Canterbury
By Allan Reeder
Lambeth Conference Communications
Lambeth Conference planners are working hard to avoid a final-week logjam of resolutions when the bishops emerge from their closed section meetings to consider resolutions in plenary sessions.
The procedure for handling resolutions is designed to make sure that the "key issues" emerge, Bishop Michael Nuttall (South Africa), chair of the conference Resolutions Committee, told an early press conference.
Bishop Nuttall told journalists that at previous Lambeth conferences in 1978 and 1988 "we found ourselves inundated with too many resolutions in the final week."
Under conference procedures, proposed resolutions will only be allowed from section and regional meetings, and not from individual bishops, he said.
Each of the sections and regional meetings are also being asked to keep their motions short.

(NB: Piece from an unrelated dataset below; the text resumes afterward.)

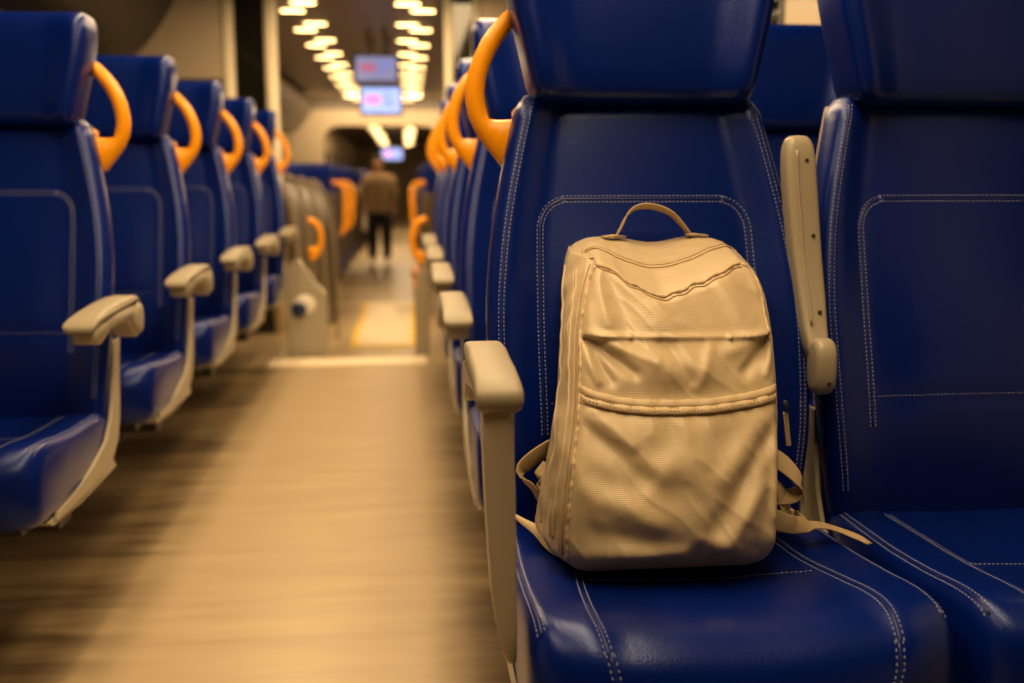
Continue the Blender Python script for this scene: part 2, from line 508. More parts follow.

The Resolutions Committee wants "a limited number of focussed resolutions," Bishop Nuttall said. "We are requesting that the sections produce a maximum of three resolutions for the plenary sessions of the conference."
In another procedure designed to allow non-contentious issues to be addressed, resolutions can be added to an 'agreed list' which will not be subject to debate.
If bishops indicate an objection to the wording of a resolution on the agreed list, Resolutions Committee secretary Philip Mawer says the matter will be "taken to the Steering Committee and a way through will be found to deal with these objections."
The system is "genuinely designed to allow issues which are the key ones to emerge," he said.